Written task: Begin at the line containing "Keep writing the" in the entries below and end at the line containing "def colr(c): return lin(c)"; transcribe that range exactly and nothing outside it.

Raw records:
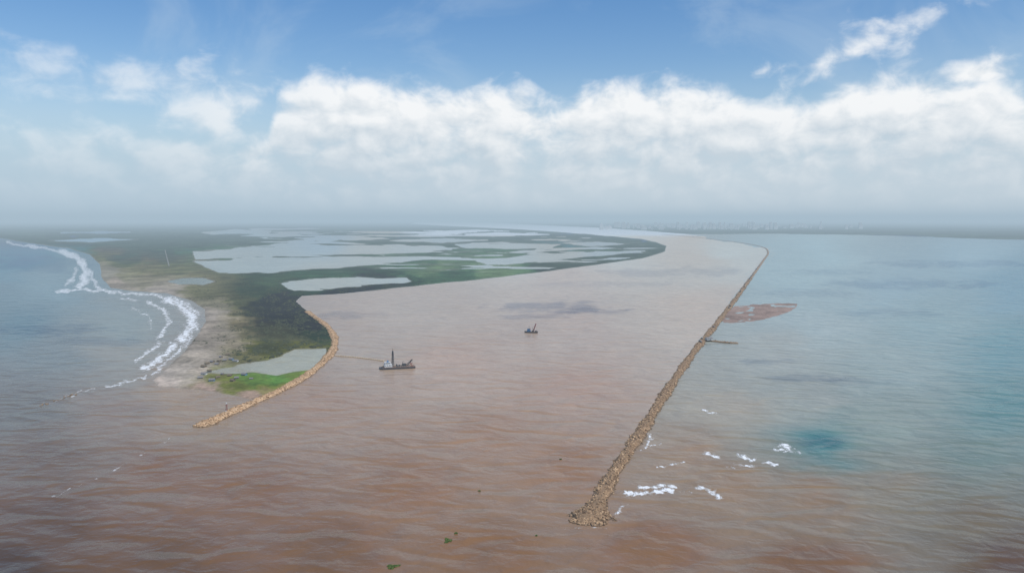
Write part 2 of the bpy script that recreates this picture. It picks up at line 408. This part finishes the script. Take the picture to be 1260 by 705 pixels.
def jetty(name,pts,halfw,crest,rmat,label,maxd,bs,tipw):
    C=spline(pts,lambda d:3.0 if d<1800 else (8 if d<4000 else 25))
    n=len(C); acc=[0]
    for i in range(1,n): acc.append(acc[-1]+(C[i]-C[i-1]).length)
    def hw(s): return halfw*(1+.16*math.sin(s/37.)+.12*math.sin(s/13.+1)+.10*math.sin(s/5.3))+tipw*math.exp(-(s/26.)**2)
    prof=[(-1.15,-2),(-1,-.5),(-.72,1.6),(-.42,crest*.9),(-.15,crest),(.15,crest),(.42,crest*.9),(.72,1.6),(1,-.5),(1.15,-2)]
    V=[];Q=[]
    rr=random.Random(3)
    def frame(i):
        d=(C[min(i+1,n-1)]-C[max(i-1,0)]).normalized(); return Vector((-d.y,d.x,0)),d
    for i in range(n):
        nn,d=frame(i); w=hw(acc[i]); e=min(1.,.35+acc[i]/14.)
        for (a,z) in prof:
            p=C[i]+nn*(a*w*e+rr.uniform(-.6,.6)); V.append((p.x,p.y,(z if z<0 else z*min(1,.55+acc[i]/12))+rr.uniform(-.35,.35)))
    k=len(prof)
    for i in range(n-1):
        for j in range(k-1): Q.append((i*k+j,i*k+j+1,(i+1)*k+j+1,(i+1)*k+j))
    me=gridmesh(name,np.array(V),np.array(Q)[:,::-1],False); me.materials.append(rmat)
    J=link(bpy.data.objects.new(name,me)); meta(J,label,'jetty')
    near=[];farl=[];ind=[]
    for i in range(n-1):
        s=acc[i]; L=acc[i+1]-s; dd=C[i].length
        if dd>maxd: break
        w=hw(s); nn,d=frame(i); e=min(1.,.45+s/14.)
        cnt=L*w*2/(bs*bs)*1.7
        cnt=int(cnt)+(random.random()<cnt%1)
        for _ in range(cnt):
            tt=random.uniform(-1.1,1.1)
            if abs(tt)<.13 and random.random()<.75 and s>25: continue
            z=np.interp(abs(tt),[0,.15,.42,.72,1,1.12],[crest,crest,crest*.9,1.6,-.3,-.8])*min(1,.55+s/12.)
            p=C[i]+nn*(tt*w*e)+d*random.uniform(0,L)
            r=bs*random.choice([.25,.3,.36,.44,.54,.8])*random.uniform(.8,1.2)
            it=((p.x,p.y,z+.1*r),(r*random.uniform(.8,1.4),r*random.uniform(.6,1.),r*random.uniform(.5,.9)),(random.uniform(-.6,.6),random.uniform(-.6,.6),random.uniform(0,6.28)))
            if s<60 and len(ind)<100 and abs(tt)<.98 and r>bs*.45: ind.append(it)
            elif dd<1250: near.append(it)
            else: farl.append(it)
    nn,d=frame(0)
    for _ in range(int(260*tipw/8)):
        a=random.uniform(-1,1)*math.pi/2; q=hw(0)*random.uniform(.05,.85)
        p=C[0]-d*math.cos(a)*q*.6+nn*math.sin(a)*q
        zz=1.9*(1-q/hw(0))+random.uniform(-.5,.3)
        r=bs*random.uniform(.35,.8); near.append(((p.x,p.y,zz),(r,r*.9,r*.8),(random.random(),random.random(),random.random()*6)))
    for nm,its,tm in (('boulder_pile',near,TN),('boulder_pile',farl,TF)):
        if its:
            me=scatter_mesh(nm,its,tm); me.materials.append(rmat); o=link(bpy.data.objects.new(nm,me),J); o['kind']='stuff'
    bms=[]
    for v,f in TN:
        bm_=gridmesh('boulder',v,f,False); bm_.materials.append(rmat); bms.append(bm_)
    for it in ind:
        o=link(bpy.data.objects.new('boulder',random.choice(bms)),J); o.location=it[0]; o.scale=it[1]; o.rotation_euler=it[2]
    return C,acc,frame
CR,accR,frR=jetty('rock_jetty',JR,7.2,3.6,RM1,'long straight brown boulder jetty between river and sea',3600,2.1,12)
CL,accL,frL=jetty('rock_jetty',JL,8.0,3.2,RM2,'curved ochre boulder jetty guarding the tip of the spit',2600,2.1,3)
CG,_,_=jetty('rock_groin',[(908,422.5),(895,422),(880,420.5),(868,419)],4.0,2.2,RM1,'short dark rock groin branching off the long jetty',2600,2.4,0)

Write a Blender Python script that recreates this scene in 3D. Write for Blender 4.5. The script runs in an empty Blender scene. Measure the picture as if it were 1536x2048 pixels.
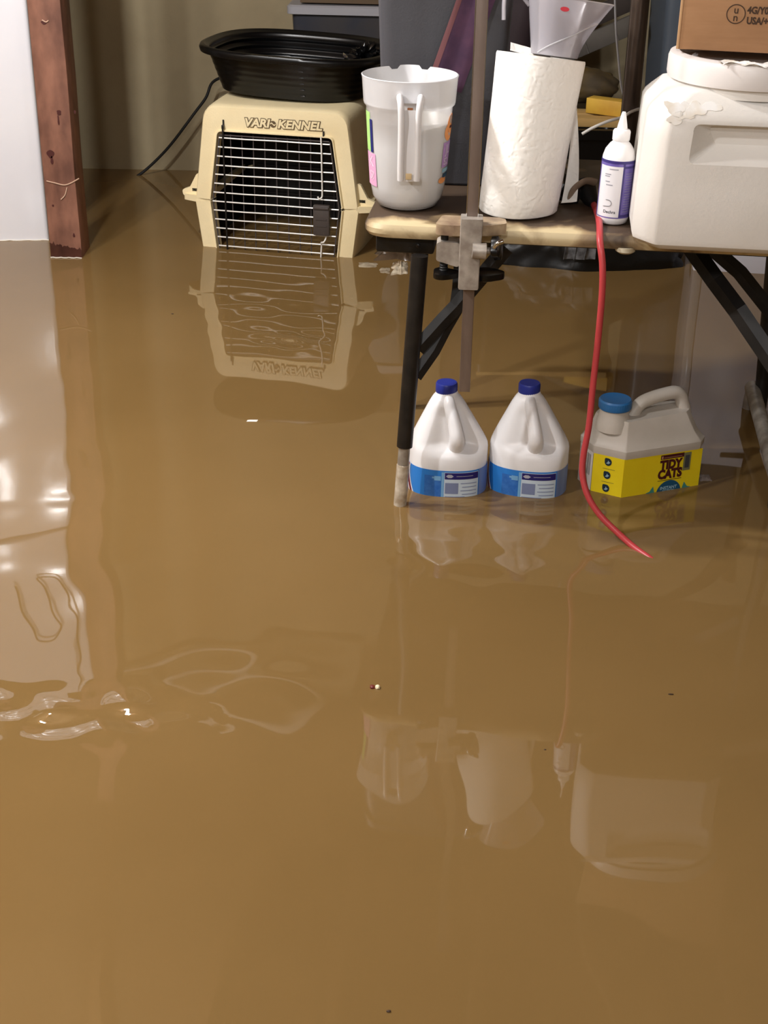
import bpy, bmesh, math, random
import numpy as np
from mathutils import Vector, Matrix, noise

S = bpy.context.scene
COL = S.collection
R = math.radians
PI = math.pi

# ------------------------------------------------------------------ camera
FPX, TH, RO, CH = 2800.0, R(27), R(1.0), 1.25      # focal length in px (1536x2048 frame), pitch, roll, height over the water
right = Vector((math.cos(RO), math.sin(RO)*math.sin(TH), math.sin(RO)*math.cos(TH)))
up = Vector((-math.sin(RO), math.cos(RO)*math.sin(TH), math.cos(RO)*math.cos(TH)))
back = right.cross(up)
cam = bpy.data.cameras.new('camera')
co = bpy.data.objects.new('camera', cam); COL.objects.link(co)
M = Matrix((right, up, back)).transposed().to_4x4(); M.translation = (0, 0, CH)
co.matrix_world = M
cam.sensor_fit = 'VERTICAL'; cam.sensor_height = 36; cam.lens = FPX/2048*36
cam.clip_start = 0.02
S.camera = co

# ------------------------------------------------------------------ view, world, lamps' light
S.view_settings.view_transform = 'Standard'; S.view_settings.look = 'None'
S.view_settings.gamma = 1; S.view_settings.use_curve_mapping = False
S.view_settings.exposure = 0.92
w = bpy.data.worlds.new('world'); S.world = w; w.use_nodes = True
w.node_tree.nodes['Background'].inputs[0].default_value = (.9, .95, 1, 1)
w.node_tree.nodes['Background'].inputs[1].default_value = .05
CEIL = 2.12
LAMPS = [  # x, y, watts, radius; the last two are unseen fill lamps
    (-1.40, 1.35, 48, .045), (-1.36, 2.45, 34, .045), (-.90, 2.72, 46, .045), (.75, .25, 13, .07), (-.3, -.7, 40, .09)]
FLOOR = -.10

def ray(x, y):
    u = (x-768)/FPX; v = (y-1024)/FPX
    return right*u - up*v - back
def atz(x, y, z=0.0):
    r = ray(x, y); t = (z-CH)/r.z
    return Vector((r.x*t, r.y*t, z))
def at(x, y, Y):
    r = ray(x, y); t = Y/r.y
    return Vector((r.x*t, Y, CH+r.z*t))

# ------------------------------------------------------------------ materials
def lin(c):
    return tuple(((v/255)/12.92 if v/255 <= .04045 else ((v/255+.055)/1.055)**2.4) for v in c)+(1,)
MATS = {}
def mat(name, rgb, rough=.5, metal=0, var=None, vscale=8, bump=0, bscale=40, spec=.5, coat=0, stretch=None, detail=4):
    if name in MATS: return MATS[name]
    m = bpy.data.materials.new(name); m.use_nodes = True
    nt = m.node_tree; N = nt.nodes; L = nt.links
    b = N['Principled BSDF']
    b.inputs['Base Color'].default_value = lin(rgb); b.inputs['Roughness'].default_value = rough
    b.inputs['Metallic'].default_value = metal; b.inputs['Specular IOR Level'].default_value = spec
    b.inputs['Coat Weight'].default_value = coat
    tc = N.new('ShaderNodeTexCoord'); mp = N.new('ShaderNodeMapping'); L.new(tc.outputs['Object'], mp.inputs[0])
    if stretch: mp.inputs['Scale'].default_value = stretch
    if var:
        n = N.new('ShaderNodeTexNoise'); n.inputs['Scale'].default_value = vscale; n.inputs['Detail'].default_value = detail
        L.new(mp.outputs[0], n.inputs[0])
        cr = N.new('ShaderNodeValToRGB'); e = cr.color_ramp.elements
        e[0].position = .35; e[1].position = .65; e[0].color = lin(rgb); e[1].color = lin(var)
        L.new(n.outputs[0], cr.inputs[0]); L.new(cr.outputs[0], b.inputs['Base Color'])
    if bump:
        n2 = N.new('ShaderNodeTexNoise'); n2.inputs['Scale'].default_value = bscale; n2.inputs['Detail'].default_value = 3
        L.new(mp.outputs[0], n2.inputs[0])
        bp = N.new('ShaderNodeBump'); bp.inputs['Strength'].default_value = 1; bp.inputs['Distance'].default_value = bump
        L.new(n2.outputs[0], bp.inputs['Height']); L.new(bp.outputs[0], b.inputs['Normal'])
    MATS[name] = m; return m

def plastic_film(name, rgb, clear=.3, rough=.25, trans=.5):
    if name in MATS: return MATS[name]
    m = bpy.data.materials.new(name); m.use_nodes = True
    nt = m.node_tree; N = nt.nodes; L = nt.links; N.clear()
    out = N.new('ShaderNodeOutputMaterial')
    d = N.new('ShaderNodeBsdfDiffuse'); d.inputs[0].default_value = lin(rgb)
    t = N.new('ShaderNodeBsdfTranslucent'); t.inputs[0].default_value = lin(rgb)
    m1 = N.new('ShaderNodeMixShader'); m1.inputs[0].default_value = trans
    L.new(d.outputs[0], m1.inputs[1]); L.new(t.outputs[0], m1.inputs[2])
    tr = N.new('ShaderNodeBsdfTransparent')
    m2 = N.new('ShaderNodeMixShader'); m2.inputs[0].default_value = clear
    L.new(m1.outputs[0], m2.inputs[1]); L.new(tr.outputs[0], m2.inputs[2])
    g = N.new('ShaderNodeBsdfGlossy'); g.inputs['Roughness'].default_value = rough
    fr = N.new('ShaderNodeFresnel'); fr.inputs[0].default_value = 1.45
    m3 = N.new('ShaderNodeMixShader'); L.new(fr.outputs[0], m3.inputs[0])
    L.new(m2.outputs[0], m3.inputs[1]); L.new(g.outputs[0], m3.inputs[2]); L.new(m3.outputs[0], out.inputs[0])
    MATS[name] = m; return m

# ------------------------------------------------------------------ mesh helpers
def new_bm(): return bmesh.new()

def add_box(bm, c, s, bev=0, rot=None, seg=2, mi=0):
    r = bmesh.ops.create_cube(bm, size=1)
    vs = r['verts']
    bmesh.ops.scale(bm, vec=s, verts=vs)
    fs = list({f for v in vs for f in v.link_faces})
    if bev:
        es = list({e for v in vs for e in v.link_edges})
        rb = bmesh.ops.bevel(bm, geom=es, offset=bev, segments=seg, profile=.5, affect='EDGES')
        vs = list({v for f in rb['faces'] for v in f.verts} | {v for v in vs if v.is_valid})
        fs = list({f for v in vs for f in v.link_faces})
    if rot is not None: bmesh.ops.rotate(bm, cent=(0, 0, 0), matrix=rot, verts=vs)
    bmesh.ops.translate(bm, vec=c, verts=vs)
    for f in fs: f.material_index = mi
    return vs

def spline(pts, n=8):
    pts = [Vector(p) for p in pts]; out = []
    P = [pts[0]*2-pts[1]]+pts+[pts[-1]*2-pts[-2]]
    for i in range(1, len(P)-2):
        for k in range(n):
            t = k/n
            a, b, c, d = P[i-1], P[i], P[i+1], P[i+2]
            out.append(.5*((2*b)+(-a+c)*t+(2*a-5*b+4*c-d)*t*t+(-a+3*b-3*c+d)*t**3))
    out.append(pts[-1]); return out

def loft(bm, rings, cap0=True, cap1=True, close=False, mi=0):
    vr = [[bm.verts.new(p) for p in r] for r in rings]
    n = len(rings[0])
    idx = list(range(len(vr)-1))
    for i in idx:
        for j in range(n):
            a, b = vr[i][j], vr[i][(j+1) % n]; c, d = vr[i+1][(j+1) % n], vr[i+1][j]
            try:
                f = bm.faces.new((a, b, c, d)); f.material_index = mi
            except ValueError: pass
    if cap0: f = bm.faces.new(list(reversed(vr[0]))); f.material_index = mi
    if cap1: f = bm.faces.new(vr[-1]); f.material_index = mi
    return vr

def tube(bm, pts, r, n=12, rfn=None, flat=1.0, mi=0, updir=None):
    pts = [Vector(p) for p in pts]; rings = []
    t0 = (pts[1]-pts[0]).normalized()
    nrm = (Vector(updir) if updir else Vector((0, 0, 1)))
    if abs(t0.dot(nrm)) > .95 and not updir: nrm = Vector((0, 1, 0))
    nrm = (nrm-t0*nrm.dot(t0)).normalized()
    for i, p in enumerate(pts):
        t = (pts[min(i+1, len(pts)-1)]-pts[max(i-1, 0)]).normalized()
        nrm = (nrm-t*nrm.dot(t)).normalized(); bn = t.cross(nrm)
        rr = r if rfn is None else rfn(i/(len(pts)-1))
        rings.append([p+nrm*rr*math.cos(2*PI*k/n)*flat+bn*rr*math.sin(2*PI*k/n) for k in range(n)])
    loft(bm, rings, mi=mi)

def lathe(bm, prof, n=48, c=(0, 0, 0), axis=None, cap0=False, cap1=False, mi=0):
    c = Vector(c); q = Vector((0, 0, 1)).rotation_difference(Vector(axis)) if axis is not None else None
    rings = []
    for r, z in prof:
        ring = []
        for k in range(n):
            p = Vector((r*math.cos(2*PI*k/n), r*math.sin(2*PI*k/n), z))
            if q: p = q @ p
            ring.append(c+p)
        rings.append(ring)
    return loft(bm, rings, cap0, cap1, mi=mi)

def selip(a, b, e, n, z=0, cx=0, cy=0):
    out = []
    for k in range(n):
        t = 2*PI*k/n; ct, st = math.cos(t), math.sin(t)
        out.append(Vector((cx+a*math.copysign(abs(ct)**(2/e), ct), cy+b*math.copysign(abs(st)**(2/e), st), z)))
    return out

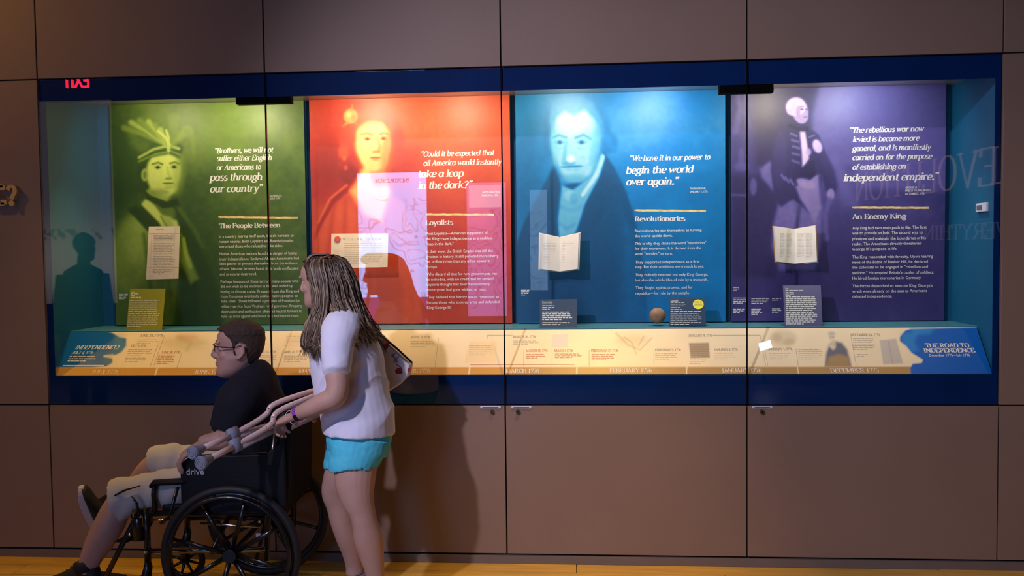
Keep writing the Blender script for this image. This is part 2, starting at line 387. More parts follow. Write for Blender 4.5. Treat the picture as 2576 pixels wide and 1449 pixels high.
def paint(C, X, Y, shapes):
    for s in shapes:
        k = s[0]
        if k == 'e': d = sd_ell(X, Y, *s[1]); col, soft, al = s[2:5]
        elif k == 'p': d = sd_poly(X, Y, s[1]); col, soft, al = s[2:5]
        else: d = sd_line(X, Y, s[1], s[2], s[3]); col, soft, al = s[4:7]
        a = np.clip(.5-d/(2*soft), 0, 1); a = a*a*(3-2*a)*al
        C += (np.array(col, float).reshape(1, -1)-C)*a[:, None]
def grid_mesh(name, org, ux, uy, wd, ht, step):
    nx, ny = int(wd/step)+1, int(ht/step)+1
    I, J = np.meshgrid(np.linspace(0, wd, nx), np.linspace(0, ht, ny))
    o = np.array(org)[None]; co = o+I.reshape(-1, 1)*np.array(ux)+J.reshape(-1, 1)*np.array(uy)
    a = np.arange(nx*ny).reshape(ny, nx); F = np.stack([a[:-1, :-1], a[:-1, 1:], a[1:, 1:], a[1:, :-1]], -1).reshape(-1, 4)
    me = bpy.data.meshes.new(name); me.vertices.add(len(co)); me.vertices.foreach_set('co', co.ravel())
    me.loops.add(F.size); me.loops.foreach_set('vertex_index', F.ravel().astype(np.int32))
    me.polygons.add(len(F)); me.polygons.foreach_set('loop_start', np.arange(0, F.size, 4, dtype=np.int32))
    me.update(calc_edges=True)
    d = co-np.array(CAM); c = d@np.array(FW)
    return me, 1288+FPX*(d@np.array(CR))/c, 724.5-FPX*(d@np.array(CU))/c
def set_cols(me, C, name='print'):
    at_ = me.color_attributes.new(name, 'FLOAT_COLOR', 'POINT')
    D = np.ones((len(C), 4)); D[:, :3] = C; at_.data.foreach_set('color', D.ravel())
def ramp(t, stops):
    xs = [s[0] for s in stops]; return np.stack([np.interp(t, xs, [lin(s[1])[k] for s in stops]) for k in range(3)], -1)
def colr(c): return lin(c)

# ================================================================== MATERIALS
m_wall = mat('wall_laminate', (.225, .150, .112), .55, bump=.12, bscale=160, var=.05, vscale=2)
m_dark = mat('dark_gap', (.006, .005, .005), .8)
m_skirt = mat('baseboard_paint', (.15, .12, .105), .5, var=.06)
m_wood = mat('oak_floor', (.62, .36, .07), .42, bump=.1, bscale=30, var=.16, vscale=3, stretch=(1, 9, 1))
m_ceil = mat('hall_ceiling_paint', (.05, .045, .04), .9)
m_navy = mat('navy_paint', (.001, .022, .115), .6, var=.08, spec=.08)
m_black = mat('black_metal_cover', (.003, .003, .003), .7, spec=.05)
m_teal = mat('teal_case_paint', (.008, .13, .24), .5, var=.04)
m_shelf = mat('teal_shelf_paint', (.055, .22, .28), .4, var=.05)
m_caseceil = mat('case_soffit_satin', (.32, .30, .28), .28, var=.03)
m_glass = glassmat('display_glass', .052)
m_acry = glassmat('clear_acrylic', .05, (.97, .98, 1), .02)
m_white = mat('white_print', (.80, .76, .68), .6)
m_cream = mat('cream_print', (.86, .80, .66), .6)
m_gold = mat('gold_brush_line', (.80, .58, .22), .55, var=.3, vscale=30)
m_paper = mat('aged_paper', (.78, .66, .47), .8, var=.08, vscale=14, bump=.1, bscale=60)
m_page = mat('book_page', (.82, .78, .66), .8, var=.04, vscale=20)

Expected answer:
Keep writing the Blender script for this image. This is part 2, starting at line 387. More parts follow. Write for Blender 4.5. Treat the picture as 2576 pixels wide and 1449 pixels high.
def paint(C, X, Y, shapes):
    for s in shapes:
        k = s[0]
        if k == 'e': d = sd_ell(X, Y, *s[1]); col, soft, al = s[2:5]
        elif k == 'p': d = sd_poly(X, Y, s[1]); col, soft, al = s[2:5]
        else: d = sd_line(X, Y, s[1], s[2], s[3]); col, soft, al = s[4:7]
        a = np.clip(.5-d/(2*soft), 0, 1); a = a*a*(3-2*a)*al
        C += (np.array(col, float).reshape(1, -1)-C)*a[:, None]
def grid_mesh(name, org, ux, uy, wd, ht, step):
    nx, ny = int(wd/step)+1, int(ht/step)+1
    I, J = np.meshgrid(np.linspace(0, wd, nx), np.linspace(0, ht, ny))
    o = np.array(org)[None]; co = o+I.reshape(-1, 1)*np.array(ux)+J.reshape(-1, 1)*np.array(uy)
    a = np.arange(nx*ny).reshape(ny, nx); F = np.stack([a[:-1, :-1], a[:-1, 1:], a[1:, 1:], a[1:, :-1]], -1).reshape(-1, 4)
    me = bpy.data.meshes.new(name); me.vertices.add(len(co)); me.vertices.foreach_set('co', co.ravel())
    me.loops.add(F.size); me.loops.foreach_set('vertex_index', F.ravel().astype(np.int32))
    me.polygons.add(len(F)); me.polygons.foreach_set('loop_start', np.arange(0, F.size, 4, dtype=np.int32))
    me.update(calc_edges=True)
    d = co-np.array(CAM); c = d@np.array(FW)
    return me, 1288+FPX*(d@np.array(CR))/c, 724.5-FPX*(d@np.array(CU))/c
def set_cols(me, C, name='print'):
    at_ = me.color_attributes.new(name, 'FLOAT_COLOR', 'POINT')
    D = np.ones((len(C), 4)); D[:, :3] = C; at_.data.foreach_set('color', D.ravel())
def ramp(t, stops):
    xs = [s[0] for s in stops]; return np.stack([np.interp(t, xs, [lin(s[1])[k] for s in stops]) for k in range(3)], -1)
def colr(c): return lin(c)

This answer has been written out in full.